The truth is that ritual magick would never have developed as a discipline if simple visualization worked just as well. What would be the point of elaborate ritual structures and years of disciplined practice? In fact, ritual magick is a collection of techniques that allow thought to create reality in especially efficient and effective ways. A ritual procedure is a way of tuning the mind to a specific idea and that idea alone, in order to focus all of the energy of thought upon a single point. Engaging the bioenergetic centers of the nervous system empowers this single-pointed thought, transforming it into single-pointed will. Finally the magical link, a concept completely absent in most of the available positive thinking schemes, allows that single-pointed will to connect with its target in the material world and create a real change external to the magician. This process does not happen automatically, but is instead developed and cultivated in the course of disciplined practice.

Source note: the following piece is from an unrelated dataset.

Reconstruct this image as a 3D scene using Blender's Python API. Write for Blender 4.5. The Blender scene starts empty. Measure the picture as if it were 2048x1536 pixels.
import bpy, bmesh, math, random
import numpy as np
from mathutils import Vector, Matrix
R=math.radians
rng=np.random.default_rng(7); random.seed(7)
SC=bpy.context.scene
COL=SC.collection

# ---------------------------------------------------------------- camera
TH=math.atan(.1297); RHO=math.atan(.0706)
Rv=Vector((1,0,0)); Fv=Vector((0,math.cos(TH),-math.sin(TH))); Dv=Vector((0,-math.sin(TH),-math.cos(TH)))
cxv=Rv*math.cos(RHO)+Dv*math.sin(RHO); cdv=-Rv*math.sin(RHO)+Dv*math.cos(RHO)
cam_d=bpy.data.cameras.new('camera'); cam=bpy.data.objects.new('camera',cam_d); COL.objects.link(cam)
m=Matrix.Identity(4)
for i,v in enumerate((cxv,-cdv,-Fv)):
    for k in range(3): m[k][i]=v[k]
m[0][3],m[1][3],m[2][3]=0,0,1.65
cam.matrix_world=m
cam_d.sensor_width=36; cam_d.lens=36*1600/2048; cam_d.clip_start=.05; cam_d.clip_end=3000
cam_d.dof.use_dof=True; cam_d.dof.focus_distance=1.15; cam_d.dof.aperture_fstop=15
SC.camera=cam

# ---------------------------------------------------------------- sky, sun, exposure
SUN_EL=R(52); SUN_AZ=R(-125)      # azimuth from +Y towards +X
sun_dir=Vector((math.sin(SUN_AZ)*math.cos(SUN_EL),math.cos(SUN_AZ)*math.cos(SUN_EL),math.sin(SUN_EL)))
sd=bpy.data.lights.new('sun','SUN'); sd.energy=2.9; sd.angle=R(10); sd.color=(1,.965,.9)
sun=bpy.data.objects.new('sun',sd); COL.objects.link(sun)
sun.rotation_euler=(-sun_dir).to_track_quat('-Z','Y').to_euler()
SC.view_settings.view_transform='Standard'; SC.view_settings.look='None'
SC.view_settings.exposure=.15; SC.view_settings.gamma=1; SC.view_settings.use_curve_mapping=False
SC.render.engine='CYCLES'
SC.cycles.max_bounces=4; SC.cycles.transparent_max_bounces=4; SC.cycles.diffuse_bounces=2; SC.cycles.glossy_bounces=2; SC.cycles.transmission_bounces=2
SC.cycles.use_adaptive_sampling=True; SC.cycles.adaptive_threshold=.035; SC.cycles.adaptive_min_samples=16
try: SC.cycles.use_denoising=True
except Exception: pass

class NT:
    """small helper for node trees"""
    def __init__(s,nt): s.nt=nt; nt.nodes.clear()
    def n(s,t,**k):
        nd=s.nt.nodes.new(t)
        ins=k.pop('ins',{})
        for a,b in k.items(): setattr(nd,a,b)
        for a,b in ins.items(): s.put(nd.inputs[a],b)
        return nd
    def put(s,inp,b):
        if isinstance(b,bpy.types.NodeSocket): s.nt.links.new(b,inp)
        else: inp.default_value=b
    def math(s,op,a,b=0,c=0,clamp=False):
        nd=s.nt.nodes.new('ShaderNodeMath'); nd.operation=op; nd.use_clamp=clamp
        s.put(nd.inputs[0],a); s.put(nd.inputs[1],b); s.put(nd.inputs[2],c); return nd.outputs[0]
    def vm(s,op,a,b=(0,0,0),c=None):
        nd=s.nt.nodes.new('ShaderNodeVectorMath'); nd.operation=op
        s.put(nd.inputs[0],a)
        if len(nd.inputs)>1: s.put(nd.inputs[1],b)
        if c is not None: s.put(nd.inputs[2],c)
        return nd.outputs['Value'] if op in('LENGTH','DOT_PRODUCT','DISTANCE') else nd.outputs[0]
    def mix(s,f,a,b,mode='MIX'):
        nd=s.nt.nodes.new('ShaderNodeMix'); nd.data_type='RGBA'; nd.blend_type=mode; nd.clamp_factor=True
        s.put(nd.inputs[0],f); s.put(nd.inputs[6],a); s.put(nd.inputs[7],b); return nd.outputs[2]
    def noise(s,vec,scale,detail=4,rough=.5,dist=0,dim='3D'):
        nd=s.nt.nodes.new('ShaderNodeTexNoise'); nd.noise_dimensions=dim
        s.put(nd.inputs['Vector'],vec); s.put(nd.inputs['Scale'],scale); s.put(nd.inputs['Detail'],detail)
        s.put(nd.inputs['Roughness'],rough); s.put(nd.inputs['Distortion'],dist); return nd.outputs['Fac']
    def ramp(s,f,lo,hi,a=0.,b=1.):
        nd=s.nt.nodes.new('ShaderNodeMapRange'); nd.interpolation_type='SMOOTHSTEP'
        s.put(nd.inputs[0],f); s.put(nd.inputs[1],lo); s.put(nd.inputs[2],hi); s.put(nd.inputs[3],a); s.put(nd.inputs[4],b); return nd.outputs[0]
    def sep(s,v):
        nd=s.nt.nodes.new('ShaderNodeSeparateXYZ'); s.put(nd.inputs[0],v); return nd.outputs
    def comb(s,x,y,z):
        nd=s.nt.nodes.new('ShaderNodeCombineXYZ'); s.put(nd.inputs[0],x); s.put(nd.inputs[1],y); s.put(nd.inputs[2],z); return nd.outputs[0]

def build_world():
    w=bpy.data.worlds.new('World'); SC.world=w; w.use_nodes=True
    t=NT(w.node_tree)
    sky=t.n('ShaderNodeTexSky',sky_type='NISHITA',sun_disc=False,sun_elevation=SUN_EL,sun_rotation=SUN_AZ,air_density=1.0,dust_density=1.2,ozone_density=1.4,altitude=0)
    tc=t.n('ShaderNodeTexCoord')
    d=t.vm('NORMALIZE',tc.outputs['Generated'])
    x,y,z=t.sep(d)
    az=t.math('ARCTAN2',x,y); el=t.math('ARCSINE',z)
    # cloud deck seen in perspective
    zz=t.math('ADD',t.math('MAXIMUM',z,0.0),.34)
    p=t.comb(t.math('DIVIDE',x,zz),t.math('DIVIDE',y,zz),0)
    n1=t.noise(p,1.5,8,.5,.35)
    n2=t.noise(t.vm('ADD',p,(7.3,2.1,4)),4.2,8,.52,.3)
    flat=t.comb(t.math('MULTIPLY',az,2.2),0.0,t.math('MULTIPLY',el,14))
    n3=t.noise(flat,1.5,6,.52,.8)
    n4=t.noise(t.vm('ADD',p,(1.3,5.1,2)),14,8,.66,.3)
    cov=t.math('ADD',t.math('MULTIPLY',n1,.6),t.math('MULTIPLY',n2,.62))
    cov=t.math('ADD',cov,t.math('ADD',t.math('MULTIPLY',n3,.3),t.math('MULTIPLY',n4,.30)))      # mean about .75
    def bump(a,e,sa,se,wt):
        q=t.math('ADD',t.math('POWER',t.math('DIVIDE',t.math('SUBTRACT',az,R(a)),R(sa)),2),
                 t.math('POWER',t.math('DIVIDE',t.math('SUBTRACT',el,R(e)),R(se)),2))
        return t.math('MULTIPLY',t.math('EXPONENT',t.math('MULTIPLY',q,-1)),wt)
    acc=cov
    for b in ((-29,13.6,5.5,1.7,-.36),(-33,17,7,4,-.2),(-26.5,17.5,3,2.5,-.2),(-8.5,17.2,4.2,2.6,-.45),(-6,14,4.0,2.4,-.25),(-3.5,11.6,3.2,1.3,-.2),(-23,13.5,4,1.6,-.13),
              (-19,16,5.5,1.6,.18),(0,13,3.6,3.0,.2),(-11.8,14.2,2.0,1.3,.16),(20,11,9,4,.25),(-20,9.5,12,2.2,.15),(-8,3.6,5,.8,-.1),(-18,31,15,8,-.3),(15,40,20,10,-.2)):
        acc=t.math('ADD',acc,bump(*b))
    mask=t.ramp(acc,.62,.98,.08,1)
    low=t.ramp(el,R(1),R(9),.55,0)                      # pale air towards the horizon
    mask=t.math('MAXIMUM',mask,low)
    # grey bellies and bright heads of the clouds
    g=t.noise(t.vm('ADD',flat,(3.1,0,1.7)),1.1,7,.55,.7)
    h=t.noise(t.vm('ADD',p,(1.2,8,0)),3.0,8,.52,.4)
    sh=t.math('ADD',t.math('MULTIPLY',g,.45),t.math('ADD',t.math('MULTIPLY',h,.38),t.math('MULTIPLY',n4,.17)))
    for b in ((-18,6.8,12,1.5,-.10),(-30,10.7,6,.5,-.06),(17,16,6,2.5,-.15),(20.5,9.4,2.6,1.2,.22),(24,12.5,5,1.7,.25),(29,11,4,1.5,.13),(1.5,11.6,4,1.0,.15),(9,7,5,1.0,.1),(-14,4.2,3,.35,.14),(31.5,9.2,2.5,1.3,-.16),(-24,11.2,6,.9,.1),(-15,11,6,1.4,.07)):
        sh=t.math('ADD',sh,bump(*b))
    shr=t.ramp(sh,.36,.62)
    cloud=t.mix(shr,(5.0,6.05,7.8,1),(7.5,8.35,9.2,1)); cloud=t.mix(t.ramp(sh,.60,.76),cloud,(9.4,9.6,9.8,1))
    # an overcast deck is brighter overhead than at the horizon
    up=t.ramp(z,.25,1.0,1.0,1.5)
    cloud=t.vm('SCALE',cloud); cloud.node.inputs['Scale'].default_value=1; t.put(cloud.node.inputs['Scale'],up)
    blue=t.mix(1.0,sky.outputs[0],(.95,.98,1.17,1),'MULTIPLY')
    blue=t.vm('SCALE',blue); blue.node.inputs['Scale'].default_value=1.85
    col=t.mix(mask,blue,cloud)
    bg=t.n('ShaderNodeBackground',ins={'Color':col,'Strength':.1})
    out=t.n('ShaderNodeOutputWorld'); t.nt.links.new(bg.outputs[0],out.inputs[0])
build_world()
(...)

The positive thinking crowd has a lot to learn from ritual magick, but the stereotypical dour ritual magician can also learn something from the positive thinkers as well. Thinking positive thoughts is not necessarily sappy or silly, and an upbeat attitude is not incompatible with a serious approach to practice. Similarly, directing some attention to more mundane opportunities is not necessarily a deviation from the spiritual path. In my experience a materially successful life supports a successful spiritual and magical practice. As above, so below.